Bij een kortere belichting ontvangt de sensor minder licht dan bij een correcte neutrale belichting, waardoor de foto donkerder wordt. De meter komt dan links van de “0” te staan. We spreken dan van onderbelichting. Daarentegen spreken we van overbelichting als de meter rechts van de “0” staat, de foto is dan helderder. In dat geval is de belichting langer dan bij een correcte belichting en valt er meer licht op de sensor. Door langer of korter te belichten, krijg je verschillende sfeerfoto’s.
Creatief met kleur
Naast de sluitertijd bepaalt ook de kleurtemperatuur in een foto hoe wij een beeld ervaren. Over het algemeen wordt bijvoorbeeld rood als een warme kleur gezien en blauw daarentegen als een koude kleur. De sensor van de camera registreert de kleuren die er op dat moment waren. Wil je de kleurtemperatuur aanpassen om een bepaalde sfeer of stemming op te roepen, dan kun je dat doen met de witbalanskeuze (WB) van de camera.
Fotografeer je in JPEG, dan maakt de camera al een voorbewerking van de foto. Je moet dan de witbalans in de camera instellen voordat je de foto maakt. Je kunt natuurlijk de camera zelf laten bepalen welke witbalans op dat moment past bij de omstandigheden. De camera meet dan zelf het licht en de aanwezige kleuren. In dat geval kies je voor de automatische witbalans. Maar je loopt dan het risico dat de kleurtemperatuur van de foto anders is dan hoe jij op dat moment het licht ervaren hebt, óf hoe jij de sfeer in jouw foto wilt hebben.
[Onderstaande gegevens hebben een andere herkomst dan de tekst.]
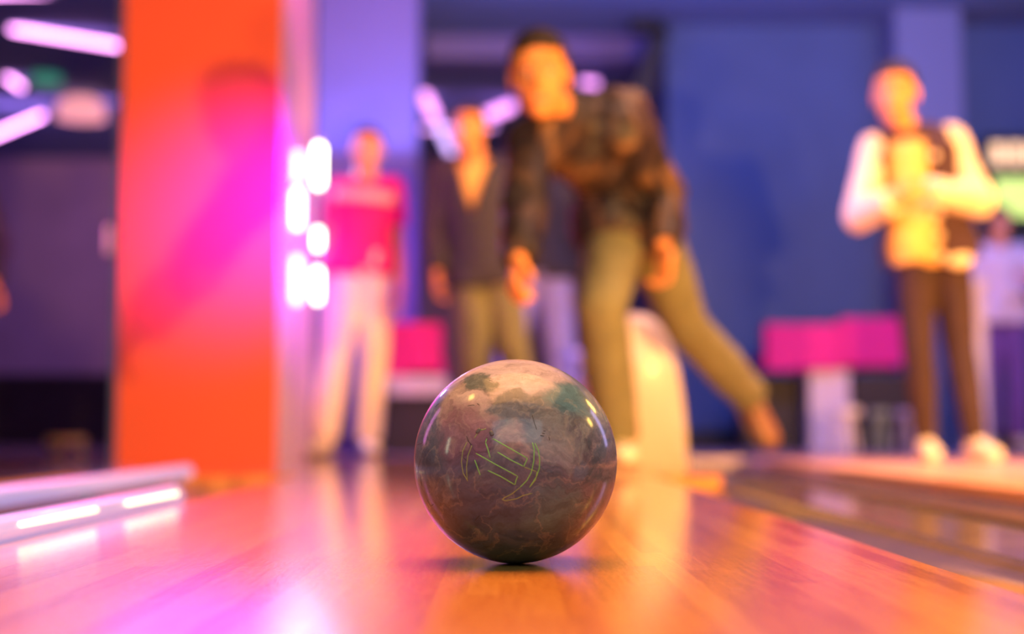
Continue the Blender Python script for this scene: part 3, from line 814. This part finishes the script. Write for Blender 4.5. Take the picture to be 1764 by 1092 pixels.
for k2 in (0.0,):
    A = []
    for p0, p1 in row0:
        outv = (p0 - c0).normalized() * .004
        lo = p0.lerp(p1, 0.15); hi = p0.lerp(p1, 0.95)
        A.append([bm.verts.new(x) for x in (lo, hi, hi + outv, lo + outv)])
    for i in range(len(A) - 1):
        for j in range(4): bm.faces.new((A[i][j], A[i + 1][j], A[i + 1][(j + 1) % 4], A[i][(j + 1) % 4]))
    bm.faces.new(A[0]); bm.faces.new(A[-1][::-1])
pt = subpart(bm, 'chest_print', M['print'], ts, pc); pt['label'] = 'pale blurred band printed on the chest'
trousers(J, pc, M['cream_cloth'], 0.016, 0.008)
shoe(J, 'L', pc, M['shoe_light'], M['sole']); shoe(J, 'R', pc, M['shoe_light'], M['sole'])

# --- dark open jacket, behind the bowler
J, q = standing(830, 186, 7.1)
J['head'] = P(808, 222, 7.0); J['neck'] = P(818, 272, 7.1); J['shL'] = P(768, 298, 7.1); J['shR'] = P(878, 296, 7.1)
J['face'] = V((-.35, -1, -.1))
J['elL'] = P(748, 400, 7.15); J['wrL'] = P(752, 470, 7.05); J['curlL'] = .5
J['elR'] = P(905, 395, 7.15); J['wrR'] = P(905, 480, 7.1)
J['hipL'] = P(815, 490, 7.1); J['hipR'] = P(862, 490, 7.1); J['pelvis'] = P(838, 470, 7.1)
J['knL'] = P(815, 630, 7.0); J['knR'] = P(888, 630, 7.05); J['anL'] = P(820, 760, 7.1); J['anR'] = P(900, 760, 7.1)
for a in ('anL', 'anR'): J[a].z = .082
pd = person(J, 'person in a dark open jacket and olive trousers standing behind the bowler')
top_part(J, pd, 'shirt', M['yellow_shirt'], 0.010, sleeves=0.3, hem=-0.05, body_only=True)
nkx = J['neck'].x
o = top_part(J, pd, 'jacket', M['dark_cloth'], 0.028, sleeves=1.0, hem=-0.14, cut=lambda c: c.y < 7.03 and abs(c.x - (nkx - .01)) < 0.30 * max(0, c.z - 1.19), amp=.01, yoke=.085)
trousers(J, pd, M['olive'], 0.016, 0.01)
shoe(J, 'L', pd, M['shoe_brown'], M['sole']); shoe(J, 'R', pd, M['shoe_brown'], M['sole'])

# --- varsity style jacket at right
J, q = standing(1610, 96, 6.3)
J['head'] = P(1542, 162, 6.2); J['neck'] = P(1562, 228, 6.28); J['shL'] = P(1508, 262, 6.28); J['shR'] = P(1636, 246, 6.32)
J['face'] = V((-.45, -1, -.22)); J['head_up'] = V((-.08, -.1, 1)); J['hs'] = 1.16
J['elL'] = P(1480, 372, 6.22); J['wrL'] = P(1540, 345, 6.00)
J['elR'] = P(1684, 345, 6.22); J['wrR'] = P(1598, 328, 6.00)
J['hdL'] = V((.75, -.35, .35)); J['pnL'] = V((.4, .6, .3)); J['hdR'] = V((-.9, -.3, .1)); J['pnR'] = V((.1, .6, -.3)); J['thL'] = 1; J['thR'] = 1; J['curlL'] = .6; J['curlR'] = .6
J['hipL'] = P(1578, 445, 6.3); J['hipR'] = P(1634, 445, 6.3); J['pelvis'] = P(1604, 430, 6.3)
J['knL'] = P(1582, 600, 6.25); J['knR'] = P(1654, 600, 6.27); J['anL'] = P(1594, 750, 6.25); J['anR'] = P(1682, 755, 6.2)
for a in ('anL', 'anR'): J[a].z = .082
J['toeL'] = V((-.1, -1, 0)); J['toeR'] = V((.15, -1, 0))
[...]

Je kunt ook spelen met de kleuren in jouw foto, immers kleuren zorgen voor een bepaalde sfeer in een foto. Links zie je een foto waarbij de automatische witbalans aanstond. Hieronder zie je vier voorbeelden van foto’s met de volgende witbalansinstellingen: daglicht, bewolkt, schaduw en kunstlicht. Je ziet duidelijk de verschillen in de intensiteit van de kleuren.





Maak tijdens het fotograferen met verschillende witbalansen foto’s en vergelijk ze met elkaar voordat je een keuze maakt. Heb je een systeemcamera, dan kun je op de live view gelijk de verschillen zien zonder dat je een foto maakt. Daarna kun je een definitieve keuze maken.
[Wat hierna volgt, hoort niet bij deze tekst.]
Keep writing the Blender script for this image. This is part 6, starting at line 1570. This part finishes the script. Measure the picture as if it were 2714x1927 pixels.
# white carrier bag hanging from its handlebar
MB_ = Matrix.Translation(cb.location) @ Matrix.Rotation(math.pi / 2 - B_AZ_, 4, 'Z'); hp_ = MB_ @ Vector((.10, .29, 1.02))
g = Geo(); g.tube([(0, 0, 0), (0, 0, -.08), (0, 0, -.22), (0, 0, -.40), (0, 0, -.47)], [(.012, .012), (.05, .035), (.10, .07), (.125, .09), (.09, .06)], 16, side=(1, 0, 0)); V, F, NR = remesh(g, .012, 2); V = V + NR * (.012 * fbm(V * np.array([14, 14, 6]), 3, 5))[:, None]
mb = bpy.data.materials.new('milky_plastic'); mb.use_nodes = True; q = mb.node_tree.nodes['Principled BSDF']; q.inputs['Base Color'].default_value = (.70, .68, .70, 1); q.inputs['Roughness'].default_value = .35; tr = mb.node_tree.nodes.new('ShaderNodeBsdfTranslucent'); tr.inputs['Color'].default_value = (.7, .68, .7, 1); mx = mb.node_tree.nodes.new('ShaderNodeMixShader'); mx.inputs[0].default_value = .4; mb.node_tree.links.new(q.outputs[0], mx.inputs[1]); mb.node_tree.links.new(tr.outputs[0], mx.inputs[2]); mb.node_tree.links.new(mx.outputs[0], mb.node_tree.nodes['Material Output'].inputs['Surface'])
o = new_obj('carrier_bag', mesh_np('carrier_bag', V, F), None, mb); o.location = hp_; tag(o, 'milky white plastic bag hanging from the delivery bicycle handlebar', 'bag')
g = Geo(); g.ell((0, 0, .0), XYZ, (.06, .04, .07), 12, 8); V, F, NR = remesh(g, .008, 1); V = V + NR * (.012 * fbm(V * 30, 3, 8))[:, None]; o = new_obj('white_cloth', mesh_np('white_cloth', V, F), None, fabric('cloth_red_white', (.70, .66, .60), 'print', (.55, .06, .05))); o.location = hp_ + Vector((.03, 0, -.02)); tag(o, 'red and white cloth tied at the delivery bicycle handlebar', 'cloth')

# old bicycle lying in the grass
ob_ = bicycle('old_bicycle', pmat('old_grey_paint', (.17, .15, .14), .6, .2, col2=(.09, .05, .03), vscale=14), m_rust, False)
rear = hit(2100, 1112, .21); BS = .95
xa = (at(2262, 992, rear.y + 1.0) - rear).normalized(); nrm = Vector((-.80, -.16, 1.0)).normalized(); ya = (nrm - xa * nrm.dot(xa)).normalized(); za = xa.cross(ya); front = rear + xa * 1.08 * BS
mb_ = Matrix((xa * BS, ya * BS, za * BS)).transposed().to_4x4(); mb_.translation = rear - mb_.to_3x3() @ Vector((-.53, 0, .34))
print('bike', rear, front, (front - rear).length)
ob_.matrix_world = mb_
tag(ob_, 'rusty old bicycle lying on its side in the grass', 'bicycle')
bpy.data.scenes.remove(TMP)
Fotografeer je in RAW, dan moeten de beelden nabewerkt worden in een fotobewerkingsprogramma. Je kiest dan achteraf welke witbalans je het beste vindt. Sommige fotografen kiezen als camera-instelling voor auto witbalans, terwijl andere hun Kelvin instellen tussen de 5000 en 5500 (daglicht). De RAW-foto is in Adobe Photoshop ingesteld op witbalans fluorescerend. Deze instelling was de basis voor de foto met “maanlichtsfeer”.
Slot
Uit welke witbalans jij kunt kiezen, is afhankelijk van de camera die je hebt. Er zijn ook verschillende types camera’s waarbij je je eigen (Kelvin) kleurtemperatuur kunt instellen en camera’s die zelfs beschikken over presets met ingebouwde creatieve effecten en kleurfilters. Als je graag meer wilt weten over de mogelijkheden van jouw camera, kijk dan in het menu van de camera, de gebruiksaanwijzing of op de website van jouw cameramerk.
Met welke sluitertijd en kleurtemperatuur jij de foto maakt, is natuurlijk heel persoonlijk. Wat de één, een mooie en boeiende foto vindt, vindt een ander niet mooi of zelfs saai. Blijf vooral dicht bij jezelf. Creëer wat jij zelf mooi vindt en wat jou raakt!